The renewed interest in the metals undoubtedly comes from recognition that all this massive money printing and distribution cannot end well.  Many former employees are now making more money not working than they were when working.

Consider these numbers: The federal budget deficit was $2.7 trillion in the first nine months of fiscal year 2020, $2.0 trillion more than the deficit recorded during the same period last year.  For March 2020, fedgov’s budget deficit was $117 billion, which was a $30 billion decrease from the $147 billion deficit recorded in March 2019.

Another stimulus program is in the works.  The House passed the CARES Act 2 in May, which calls for $3 trillion in additional spending.  The Senate did not act on it, and Senate Majority Leader McConnell has said that $1 trillion is closer to what he is thinking.  They will probably meet in the middle but with it being closer to $3 trillion than $1 trillion.

Further, we have cities and states continuing to shut down restaurants, gyms, bars, hair salons, nail salons, and other sources of tax revenues.  Those states and cities will be doing without tax revenues, and we can expect them to ask the Fed and the Treasury for assistance.

As noted, this is not going to end well.  Gold and silver prices are moving in the right direction.

4 Responses to “Gold and silver prices explode”

  1. Robert V. Williams

    Dear Mr. Haynes,
    My name is Robert Williams, and I have a question, or two, regarding spot-prices. Although this has nothing to do with the fine article you posted on the CMI BLOG today. (7-22-2020).

    Can you tell me why there is such a difference between the closing price of the NYSE on gold and silver, and the continuous changing of the spot-prices of Globex? Most of the time much higher.

    It appears that CMI uses the Globex spot-prices to determine the prices of the items they have for sale, such as gold and silver bullion bars, or when CMI advertises an item for sale, for example “Spot-Price + 1.95 an ounce.”, which “Spot-Price” are they referring to? The NYSE closing price, or the Globex changing prices?

    Thank you very much Mr. Haynes.
    Robert Williams

    • Bill Haynes

      Thank you for commenting.

      Frankly, I don’t know of a “NYSE price for gold.” Could you please show me where you find it?

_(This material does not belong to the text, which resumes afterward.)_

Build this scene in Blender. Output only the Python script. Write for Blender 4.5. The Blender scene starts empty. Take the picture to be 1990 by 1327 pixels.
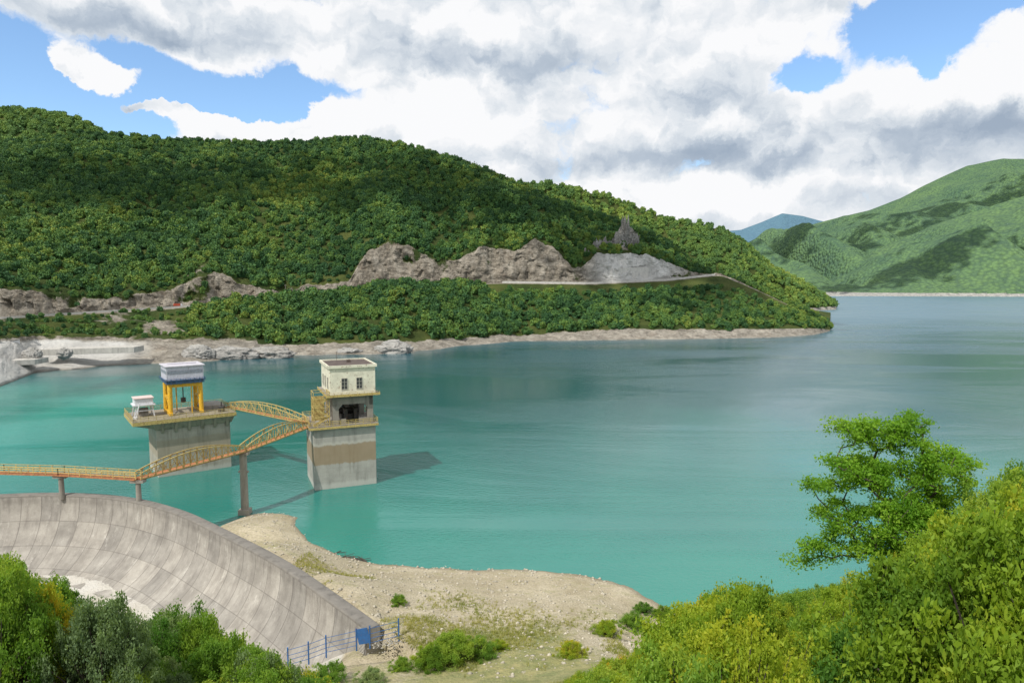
import bpy, math, random, bmesh
import numpy as np
from mathutils import Vector, Matrix
random.seed(7); rng=np.random.default_rng(11)
scene=bpy.context.scene
COL=scene.collection
# ------------------------------------------------------------------ survey helpers
F=1327.0; CX=995.0; CY=663.5; PITCH=math.radians(5.1); H=45.0
cp,sp=math.cos(PITCH),math.sin(PITCH)
def ray(u,v):
    a=(np.asarray(u,float)-CX)/F; b=(CY-np.asarray(v,float))/F
    return a, cp+b*sp, -sp+b*cp
def atz(u,v,z):
    dx,dy,dz=ray(u,v); t=(z-H)/dz
    return np.stack([dx*t,dy*t,np.broadcast_to(np.asarray(z,float),np.shape(dx*t))],-1)
def aty(u,v,y):
    dx,dy,dz=ray(u,v); t=y/dy
    return np.stack([dx*t,dy*t,H+dz*t],-1)
def proj(p):
    p=np.asarray(p,float); x=p[...,0]; y=p[...,1]; z=p[...,2]-H
    fw=y*cp-z*sp; up=y*sp+z*cp
    return CX+F*x/fw, CY-F*up/fw
# ------------------------------------------------------------------ noise
def vnoise(p,seed=0):
    p=np.asarray(p,float); i=np.floor(p).astype(np.int64); f=p-i; w=f*f*(3-2*f)
    def h(a,b,c):
        n=(a*374761393+b*668265263+c*1442695041+seed*974634777)&0xffffffff
        n=((n^(n>>13))*1274126177)&0xffffffff
        n=((n^(n>>16))*2246822519)&0xffffffff
        return ((n^(n>>15))&0xffffff)/float(0xffffff)
    r=0
    for a in (0,1):
        for b in (0,1):
            for c in (0,1):
                wt=(w[...,0] if a else 1-w[...,0])*(w[...,1] if b else 1-w[...,1])*(w[...,2] if c else 1-w[...,2])
                r=r+wt*h(i[...,0]+a,i[...,1]+b,i[...,2]+c)
    return r*2-1
def fbm(p,oct=4,seed=0,rough=.5):
    p=np.asarray(p,float); r=0; a=1; s=0
    for o in range(oct):
        r=r+a*vnoise(p*(2**o)+o*17.3,seed+o); s+=a; a*=rough
    return r/s
# ------------------------------------------------------------------ mesh helpers
def mesh_np(name,verts,faces):
    verts=np.asarray(verts,np.float32); faces=np.asarray(faces,np.int32)
    k=faces.shape[1]; me=bpy.data.meshes.new(name)
    me.vertices.add(len(verts)); me.vertices.foreach_set('co',verts.ravel())
    me.loops.add(faces.size); me.loops.foreach_set('vertex_index',faces.ravel())
    me.polygons.add(len(faces)); me.polygons.foreach_set('loop_start',np.arange(0,faces.size,k,dtype=np.int32))
    me.polygons.foreach_set('loop_total',np.full(len(faces),k,np.int32))
    me.update(calc_edges=True); return me
def add_attr(me,name,vals,typ='FLOAT',dom='POINT'):
    a=me.attributes.new(name,typ,dom)
    if typ=='FLOAT': a.data.foreach_set('value',np.asarray(vals,np.float32))
    else: a.data.foreach_set('vector',np.asarray(vals,np.float32).ravel())
def smooth(me): me.polygons.foreach_set('use_smooth',np.ones(len(me.polygons),bool))
def obj(name,me,mat=None,parent=None,label=None,cat=None,group=None,kind=None,loc=None):
    o=bpy.data.objects.new(name,me); COL.objects.link(o)
    if mat is not None and me is not None:
        me.materials.clear(); me.materials.append(mat)
    if parent: o.parent=parent
    if label: o["label"]=label
    if cat: o["category"]=cat
    if group: o["group"]=group
    if kind: o["kind"]=kind
    if loc is not None: o.location=loc
    return o
def empty(name,loc,rot=0,**k):
    o=obj(name,None,**k); o.location=loc; o.rotation_euler=(0,0,rot); o.empty_display_size=1; return o
class B:
    "collects boxes, beams and tubes into one mesh"
    def __init__(s): s.v=[]; s.f=[]
    def hexa(s,c):
        n=len(s.v); s.v+= [tuple(p) for p in c]
        for q in ((0,3,2,1),(4,5,6,7),(0,1,5,4),(1,2,6,5),(2,3,7,6),(3,0,4,7)): s.f.append(tuple(n+i for i in q))
        return s
    def box(s,x0,x1,y0,y1,z0,z1,tx=0,ty=0):
        return s.hexa([(x0,y0,z0),(x1,y0,z0),(x1,y1,z0),(x0,y1,z0),(x0-tx,y0-ty,z1),(x1+tx,y0-ty,z1),(x1+tx,y1+ty,z1),(x0-tx,y1+ty,z1)])
    def beam(s,a,b,w=.1,h=None):
        a=Vector(a); b=Vector(b); d=(b-a)
        if d.length<1e-6: return s
        d.normalize(); h=h or w
        up=Vector((0,0,1)) if abs(d.z)<.95 else Vector((0,1,0))
        r=d.cross(up).normalized(); q=r.cross(d)
        c=[]
        for p in (a,b):
            for (i,j) in ((-1,-1),(1,-1),(1,1),(-1,1)): c.append(p+r*(i*w/2)+q*(j*h/2))
        return s.hexa(c)
    def tube(s,a,b,r0,r1=None,n=10):
        r1=r0 if r1 is None else r1
        a=Vector(a); b=Vector(b); d=(b-a).normalized()
        up=Vector((0,0,1)) if abs(d.z)<.95 else Vector((0,1,0))
        r=d.cross(up).normalized(); q=r.cross(d); k=len(s.v)
        for p,rr in ((a,r0),(b,r1)):
            for i in range(n):
                t=2*math.pi*i/n; s.v.append(tuple(p+r*(math.cos(t)*rr)+q*(math.sin(t)*rr)))
        for i in range(n): j=(i+1)%n; s.f.append((k+i,k+j,k+n+j,k+n+i))
        s.f.append(tuple(k+i for i in reversed(range(n)))); s.f.append(tuple(k+n+i for i in range(n)))
        return s
    def rail(s,pts,h=1.1,post=2.0,t=.08,closed=False,mid=2):
        pts=[Vector(p) for p in pts]
        if closed: pts=pts+[pts[0]]
        for a,b in zip(pts[:-1],pts[1:]):
            n=max(1,int((b-a).length/post))
            for i in range(n+1):
                p=a.lerp(b,i/n); s.beam(p,p+Vector((0,0,h)),t)
            for k in range(1,mid+1):
                z=Vector((0,0,h*k/mid)); s.beam(a+z,b+z,t)
        return s
    def out(s,name,mat,parent=None,bevel=0,**k):
        me=bpy.data.meshes.new(name); me.from_pydata(s.v,[],s.f); me.update()
        o=obj(name,me,mat,parent,**k)
        if bevel:
            m=o.modifiers.new('bev','BEVEL'); m.width=bevel; m.segments=2; m.limit_method='ANGLE'
        return o
# ------------------------------------------------------------------ node helpers
class N:
    def __init__(s,nt): s.nt=nt; s.n=nt.nodes; s.l=nt.links
    def new(s,t,**k):
        n=s.n.new(t)
        for a,b in k.items(): setattr(n,a,b)
        return n
    def set(s,sock,val):
        if isinstance(val,bpy.types.NodeSocket): s.l.new(val,sock)
        else: sock.default_value=val
    def math(s,op,a,b=None,c=None,clamp=False):
        n=s.new('ShaderNodeMath',operation=op,use_clamp=clamp); s.set(n.inputs[0],a)
        if b is not None: s.set(n.inputs[1],b)
        if c is not None: s.set(n.inputs[2],c)
        return n.outputs[0]
    def vec(s,op,a,b=None,out=0):
        n=s.new('ShaderNodeVectorMath',operation=op); s.set(n.inputs[0],a)
        if b is not None: s.set(n.inputs[1],b)
        return n.outputs[out]
    def noise(s,vec,scale,detail=4,rough=.55,dist=0,out=0,dim='3D'):
        n=s.new('ShaderNodeTexNoise',noise_dimensions=dim); s.l.new(vec,n.inputs['Vector'])
        n.inputs['Scale'].default_value=scale; n.inputs['Detail'].default_value=detail
        n.inputs['Roughness'].default_value=rough; n.inputs['Distortion'].default_value=dist
        return n.outputs[out]
    def ramp(s,fac,stops,interp='LINEAR'):
        n=s.new('ShaderNodeValToRGB'); n.color_ramp.interpolation=interp; e=n.color_ramp.elements
        while len(e)<len(stops): e.new(.5)
        for i,(p,c) in enumerate(stops): e[i].position=p; e[i].color=(*c,1) if len(c)==3 else c
        s.set(n.inputs[0],fac); return n.outputs[0]
    def mix(s,fac,a,b,blend='MIX'):
        n=s.new('ShaderNodeMix',data_type='RGBA',blend_type=blend); s.set(n.inputs[0],fac)
        for i,x in ((6,a),(7,b)):
            if isinstance(x,tuple): n.inputs[i].default_value=(*x,1) if len(x)==3 else x
            else: s.l.new(x,n.inputs[i])
        return n.outputs[2]
    def maprange(s,v,a,b,c=0.,d=1.,smooth=False):
        n=s.new('ShaderNodeMapRange',interpolation_type='SMOOTHSTEP' if smooth else 'LINEAR'); s.set(n.inputs[0],v)
        for i,x in zip((1,2,3,4),(a,b,c,d)): n.inputs[i].default_value=x
        return n.outputs[0]
    def attr(s,name,out='Fac'): return s.new('ShaderNodeAttribute',attribute_name=name).outputs[out]
    def bump(s,h,strength=.5,dist=.1):
        n=s.new('ShaderNodeBump'); s.set(n.inputs['Height'],h); n.inputs['Strength'].default_value=strength; n.inputs['Distance'].default_value=dist
        return n.outputs[0]
def material(name):
    m=bpy.data.materials.new(name); m.use_nodes=True; nt=m.node_tree
    b=nt.nodes['Principled BSDF']; return m,N(nt),b
def pos(n): return n.new('ShaderNodeNewGeometry').outputs['Position']
def objc(n): return n.new('ShaderNodeTexCoord').outputs['Object']
def paint(name,col,rough=.6,var=.25,rust=0,metal=0,scale=1.5):
    m,n,b=material(name); p=objc(n)
    a=n.noise(p,scale,5,.65)
    c=n.mix(n.maprange(a,.3,.7),tuple(x*(1-var) for x in col),tuple(min(1,x*(1+var*.5)) for x in col))
    if rust:
        r=n.noise(p,scale*2.3,6,.7); c=n.mix(n.maprange(r,.62-rust*.2,.70-rust*.1),c,(.16,.07,.03))
    n.set(b.inputs['Base Color'],c); b.inputs['Roughness'].default_value=rough; b.inputs['Metallic'].default_value=metal
    n.set(b.inputs['Normal'],n.bump(a,.15,.03)); return m
def concrete(name,col,stain=.5,waterline=None):
    m,n,b=material(name); p=objc(n)
    mp=n.vec('MULTIPLY',p,(1,1,.12)); st=n.noise(mp,.9,5,.65)
    a=n.noise(p,.5,6,.65); fine=n.noise(p,6,4,.7)
    c=n.mix(n.maprange(a,.3,.7),tuple(x*.78 for x in col),tuple(min(1,x*1.12) for x in col))
    c=n.mix(n.math('MULTIPLY',n.maprange(st,.5,.72),stain),c,tuple(x*.35 for x in col))
    c=n.mix(n.maprange(fine,.35,.7,0,.25),c,tuple(x*.6 for x in col))
    z=n.new('ShaderNodeSeparateXYZ'); n.l.new(p,z.inputs[0]); z=z.outputs[2]
    j=n.math('FRACT',n.math('MULTIPLY',z,1/1.5)); j=n.maprange(j,0,.05,.35,0); c=n.mix(j,c,tuple(x*.45 for x in col))
    if waterline:
        for (z0,z1,wc,f) in waterline:
            zz=n.math('ADD',z,n.math('MULTIPLY',n.math('SUBTRACT',st,.5),1.2))
            k=n.math('MULTIPLY',n.maprange(zz,z0-.15,z0+.15),n.maprange(zz,z1-.3,z1+.3,1,0)); k=n.math('MULTIPLY',k,f)
            c=n.mix(k,c,wc)
    n.set(b.inputs['Base Color'],c); b.inputs['Roughness'].default_value=.85
    n.set(b.inputs['Normal'],n.bump(n.math('ADD',a,n.math('MULTIPLY',fine,.4)),.4,.08)); return m
# ------------------------------------------------------------------ camera
cam=bpy.data.objects.new('camera',bpy.data.cameras.new('camera')); COL.objects.link(cam)
cam.location=(0,0,H); cam.rotation_euler=(math.pi/2-PITCH,0,0)
cam.data.sensor_width=36; cam.data.lens=F/1990*36; cam.data.clip_end=40000; cam.data.clip_start=.2
scene.camera=cam
scene.view_settings.view_transform='Standard'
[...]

      Now, the Globex (owned by the Chicago Mercantile Exchange) is a futures exchange where contracts of gold, silver and other commodities are bought and sold. Prices can change by the minute. We use the Globex to derive prices for the products we buy and sell. Basically, we hedge our positions on the Globex, and that’s where we keep track of metals’ prices.

      • Robert V. Williams

        Mr. Haynes,
        Thank you for your quick response and the information regarding Globex. I was referring to the Daily Spot Prices that CMI sends to me every day. It states “Spot prices as of close of trading in New York”. I assumed it meant the spot prices of gold and silver at the close of trading at the New York Stock Exchange (NYSE). Evidently I misunderstood it. Again, thank you.
        Robert Williams

  2. Yaser Abbasi

    Gold has stability and is non-political. The amount of gold mined and stored has increased over the centuries at about the same rate as the increase as the population of humans, which means gold has a stable relationship with the real stuff money is used to buy.

    We have not used gold in everyday transactions for a long time, as we have had paper currency representing the gold in storage. Today with technology using and spending gold would be even easier. A credit card can be used all over the world in any currency. Why not also use it to spend milligrams of gold?

    The economy can still be very strong if we also have a reasonable fractional reserve banking system. That would multiply the actual currency in circulation based on total debts in the system, but when it becomes too leveraged for comfort people will start to prefer holding their own gold instead of depositing in a highly leveraged bank, so that system would also have a natural stability. Banks would emerge which offer zero or minimal leverage, which would be very popular during economic downturns.

    Unfortunately, all these reasons (based on stability) are really, really bad news for governments. They need to slowly debase their currency to make their economy appear stronger than it is.